What is being asked: Report how many lines contain "part". Give the number and nothing else.

====

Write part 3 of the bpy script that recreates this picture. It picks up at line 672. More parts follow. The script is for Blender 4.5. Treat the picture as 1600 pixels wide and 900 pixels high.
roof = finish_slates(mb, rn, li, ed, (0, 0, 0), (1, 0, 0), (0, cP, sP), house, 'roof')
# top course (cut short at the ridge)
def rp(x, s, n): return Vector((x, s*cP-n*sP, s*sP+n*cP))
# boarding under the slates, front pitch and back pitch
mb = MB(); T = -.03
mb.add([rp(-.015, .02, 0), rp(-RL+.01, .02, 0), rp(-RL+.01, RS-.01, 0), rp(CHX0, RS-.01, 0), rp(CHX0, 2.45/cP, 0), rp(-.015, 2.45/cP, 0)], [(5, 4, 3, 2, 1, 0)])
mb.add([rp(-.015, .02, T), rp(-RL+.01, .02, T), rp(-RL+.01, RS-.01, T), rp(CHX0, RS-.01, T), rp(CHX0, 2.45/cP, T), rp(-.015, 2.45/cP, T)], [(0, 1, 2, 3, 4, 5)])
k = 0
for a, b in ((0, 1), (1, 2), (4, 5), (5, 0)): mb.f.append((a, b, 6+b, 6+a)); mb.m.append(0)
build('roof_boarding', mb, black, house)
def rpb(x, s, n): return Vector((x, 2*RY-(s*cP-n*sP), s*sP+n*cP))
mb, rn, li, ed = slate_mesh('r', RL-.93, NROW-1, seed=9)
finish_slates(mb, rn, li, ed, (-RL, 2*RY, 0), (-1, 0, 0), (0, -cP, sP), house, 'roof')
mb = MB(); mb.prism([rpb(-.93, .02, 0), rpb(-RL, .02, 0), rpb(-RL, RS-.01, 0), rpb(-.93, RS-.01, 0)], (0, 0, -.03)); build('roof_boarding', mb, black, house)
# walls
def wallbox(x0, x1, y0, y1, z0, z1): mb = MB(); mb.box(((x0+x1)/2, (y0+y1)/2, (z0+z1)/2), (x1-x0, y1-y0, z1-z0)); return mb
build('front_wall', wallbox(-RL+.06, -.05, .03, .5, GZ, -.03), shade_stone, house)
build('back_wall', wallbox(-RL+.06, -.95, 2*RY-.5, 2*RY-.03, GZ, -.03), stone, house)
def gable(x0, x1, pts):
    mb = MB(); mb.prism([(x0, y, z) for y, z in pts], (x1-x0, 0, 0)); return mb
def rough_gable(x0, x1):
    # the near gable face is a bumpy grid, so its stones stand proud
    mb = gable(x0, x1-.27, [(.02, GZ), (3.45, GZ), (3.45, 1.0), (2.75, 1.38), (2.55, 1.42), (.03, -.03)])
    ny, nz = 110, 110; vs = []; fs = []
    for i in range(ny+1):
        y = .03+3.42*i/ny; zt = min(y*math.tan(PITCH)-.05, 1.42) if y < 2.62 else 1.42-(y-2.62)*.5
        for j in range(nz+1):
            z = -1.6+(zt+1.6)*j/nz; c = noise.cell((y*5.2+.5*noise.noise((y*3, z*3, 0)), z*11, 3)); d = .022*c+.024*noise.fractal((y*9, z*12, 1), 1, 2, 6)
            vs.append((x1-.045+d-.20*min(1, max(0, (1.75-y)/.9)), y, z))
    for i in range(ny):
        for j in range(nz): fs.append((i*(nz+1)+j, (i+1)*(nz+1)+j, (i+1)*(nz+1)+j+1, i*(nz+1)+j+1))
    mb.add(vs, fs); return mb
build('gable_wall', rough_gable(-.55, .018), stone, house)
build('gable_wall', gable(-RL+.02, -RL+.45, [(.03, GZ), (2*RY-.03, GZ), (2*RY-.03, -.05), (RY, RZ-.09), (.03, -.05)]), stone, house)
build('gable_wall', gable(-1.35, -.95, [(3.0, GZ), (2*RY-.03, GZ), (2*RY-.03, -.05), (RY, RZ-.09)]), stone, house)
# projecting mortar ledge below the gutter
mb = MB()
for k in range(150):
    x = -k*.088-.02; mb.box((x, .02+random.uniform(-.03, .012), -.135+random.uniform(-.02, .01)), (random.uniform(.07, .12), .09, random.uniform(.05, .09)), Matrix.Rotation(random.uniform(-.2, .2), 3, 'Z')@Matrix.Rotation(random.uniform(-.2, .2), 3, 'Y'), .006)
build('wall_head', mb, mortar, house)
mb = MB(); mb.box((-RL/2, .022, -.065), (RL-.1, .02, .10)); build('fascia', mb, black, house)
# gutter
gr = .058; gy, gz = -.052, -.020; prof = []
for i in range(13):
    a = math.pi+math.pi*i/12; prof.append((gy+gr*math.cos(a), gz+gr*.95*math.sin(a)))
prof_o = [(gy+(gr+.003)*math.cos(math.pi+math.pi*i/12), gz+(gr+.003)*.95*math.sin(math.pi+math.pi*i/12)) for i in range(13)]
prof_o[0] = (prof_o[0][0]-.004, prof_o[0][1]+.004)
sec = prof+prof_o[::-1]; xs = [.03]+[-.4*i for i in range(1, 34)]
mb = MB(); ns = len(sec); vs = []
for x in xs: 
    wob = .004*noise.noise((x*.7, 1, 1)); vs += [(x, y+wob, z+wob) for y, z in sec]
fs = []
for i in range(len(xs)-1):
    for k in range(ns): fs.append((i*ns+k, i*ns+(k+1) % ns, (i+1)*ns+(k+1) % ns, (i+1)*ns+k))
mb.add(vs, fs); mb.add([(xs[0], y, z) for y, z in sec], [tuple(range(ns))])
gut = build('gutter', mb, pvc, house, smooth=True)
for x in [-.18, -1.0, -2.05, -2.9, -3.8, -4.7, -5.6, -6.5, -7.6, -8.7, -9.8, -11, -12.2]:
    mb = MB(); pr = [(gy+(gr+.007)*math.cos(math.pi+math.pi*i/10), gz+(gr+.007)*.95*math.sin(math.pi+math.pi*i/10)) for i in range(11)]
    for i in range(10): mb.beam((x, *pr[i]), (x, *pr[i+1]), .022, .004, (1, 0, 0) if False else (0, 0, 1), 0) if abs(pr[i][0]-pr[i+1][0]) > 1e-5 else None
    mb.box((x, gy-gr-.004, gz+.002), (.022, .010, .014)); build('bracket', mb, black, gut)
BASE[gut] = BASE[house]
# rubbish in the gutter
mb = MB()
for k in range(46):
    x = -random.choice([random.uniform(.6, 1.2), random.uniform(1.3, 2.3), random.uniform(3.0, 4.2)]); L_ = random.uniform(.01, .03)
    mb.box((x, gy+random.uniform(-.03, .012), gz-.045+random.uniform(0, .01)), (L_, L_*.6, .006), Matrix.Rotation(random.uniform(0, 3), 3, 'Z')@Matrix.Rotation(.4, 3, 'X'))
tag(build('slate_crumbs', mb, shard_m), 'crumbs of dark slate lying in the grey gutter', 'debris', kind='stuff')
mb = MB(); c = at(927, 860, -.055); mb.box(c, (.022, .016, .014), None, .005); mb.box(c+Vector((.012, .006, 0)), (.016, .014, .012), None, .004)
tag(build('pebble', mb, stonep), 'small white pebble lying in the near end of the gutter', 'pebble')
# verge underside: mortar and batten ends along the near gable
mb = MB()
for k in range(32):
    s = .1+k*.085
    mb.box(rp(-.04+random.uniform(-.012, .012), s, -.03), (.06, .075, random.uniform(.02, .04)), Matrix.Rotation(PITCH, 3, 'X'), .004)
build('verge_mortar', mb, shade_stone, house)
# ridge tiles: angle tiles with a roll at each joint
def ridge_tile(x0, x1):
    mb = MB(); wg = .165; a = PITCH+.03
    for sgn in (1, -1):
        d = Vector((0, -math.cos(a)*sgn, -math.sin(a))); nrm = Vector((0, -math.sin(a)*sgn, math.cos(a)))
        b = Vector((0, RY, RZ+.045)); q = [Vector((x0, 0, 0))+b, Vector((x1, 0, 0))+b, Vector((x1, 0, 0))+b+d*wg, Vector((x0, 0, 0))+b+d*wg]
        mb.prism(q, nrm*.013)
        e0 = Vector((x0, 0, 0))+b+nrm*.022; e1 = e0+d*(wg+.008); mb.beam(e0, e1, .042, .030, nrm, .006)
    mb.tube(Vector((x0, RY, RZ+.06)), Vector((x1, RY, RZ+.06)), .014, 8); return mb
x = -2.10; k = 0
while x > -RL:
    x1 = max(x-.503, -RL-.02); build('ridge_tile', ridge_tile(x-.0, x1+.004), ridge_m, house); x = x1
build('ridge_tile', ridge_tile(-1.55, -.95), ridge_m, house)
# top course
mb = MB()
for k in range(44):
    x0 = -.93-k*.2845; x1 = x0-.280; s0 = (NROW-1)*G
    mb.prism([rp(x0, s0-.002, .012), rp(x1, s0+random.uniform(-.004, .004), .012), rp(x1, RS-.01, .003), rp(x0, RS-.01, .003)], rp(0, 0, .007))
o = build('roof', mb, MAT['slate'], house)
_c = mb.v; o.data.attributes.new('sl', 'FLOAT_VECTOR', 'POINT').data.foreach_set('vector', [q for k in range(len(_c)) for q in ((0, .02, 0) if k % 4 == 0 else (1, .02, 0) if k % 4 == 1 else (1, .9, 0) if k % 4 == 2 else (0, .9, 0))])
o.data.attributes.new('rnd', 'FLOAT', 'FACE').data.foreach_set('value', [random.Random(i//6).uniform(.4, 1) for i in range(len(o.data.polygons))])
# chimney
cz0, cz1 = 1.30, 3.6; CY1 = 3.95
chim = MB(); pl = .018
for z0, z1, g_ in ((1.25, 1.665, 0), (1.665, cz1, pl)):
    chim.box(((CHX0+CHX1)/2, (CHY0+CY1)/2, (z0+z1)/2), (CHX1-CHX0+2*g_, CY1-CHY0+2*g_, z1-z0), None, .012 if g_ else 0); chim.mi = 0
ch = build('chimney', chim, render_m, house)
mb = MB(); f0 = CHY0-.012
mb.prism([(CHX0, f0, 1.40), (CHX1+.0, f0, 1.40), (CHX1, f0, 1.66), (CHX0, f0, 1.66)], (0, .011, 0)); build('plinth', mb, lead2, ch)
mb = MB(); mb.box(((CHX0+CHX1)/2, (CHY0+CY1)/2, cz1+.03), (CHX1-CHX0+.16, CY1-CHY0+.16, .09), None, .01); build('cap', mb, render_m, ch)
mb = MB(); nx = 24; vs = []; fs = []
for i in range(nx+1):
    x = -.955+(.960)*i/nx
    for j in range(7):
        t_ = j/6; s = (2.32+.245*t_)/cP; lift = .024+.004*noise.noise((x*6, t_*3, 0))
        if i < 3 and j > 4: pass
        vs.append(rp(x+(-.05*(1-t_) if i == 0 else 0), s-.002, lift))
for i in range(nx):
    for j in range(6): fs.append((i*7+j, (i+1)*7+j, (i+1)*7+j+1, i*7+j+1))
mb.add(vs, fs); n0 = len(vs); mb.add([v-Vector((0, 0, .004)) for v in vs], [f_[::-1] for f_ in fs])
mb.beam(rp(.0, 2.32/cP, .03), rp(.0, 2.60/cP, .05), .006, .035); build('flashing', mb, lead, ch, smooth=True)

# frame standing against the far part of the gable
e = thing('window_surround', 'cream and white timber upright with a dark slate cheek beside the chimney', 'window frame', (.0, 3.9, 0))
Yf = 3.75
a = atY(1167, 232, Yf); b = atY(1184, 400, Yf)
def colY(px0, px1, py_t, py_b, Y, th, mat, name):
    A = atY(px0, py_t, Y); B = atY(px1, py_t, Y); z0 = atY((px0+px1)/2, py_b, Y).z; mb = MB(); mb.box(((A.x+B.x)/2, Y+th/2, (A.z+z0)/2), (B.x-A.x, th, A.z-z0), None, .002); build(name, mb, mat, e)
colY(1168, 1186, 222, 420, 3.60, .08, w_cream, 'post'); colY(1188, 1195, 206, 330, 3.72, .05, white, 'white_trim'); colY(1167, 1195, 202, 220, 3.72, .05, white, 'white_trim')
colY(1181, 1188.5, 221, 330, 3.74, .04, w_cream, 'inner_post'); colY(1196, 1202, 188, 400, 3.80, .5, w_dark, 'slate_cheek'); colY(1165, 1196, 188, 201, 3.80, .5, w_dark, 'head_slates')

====

Response for this exercise: 2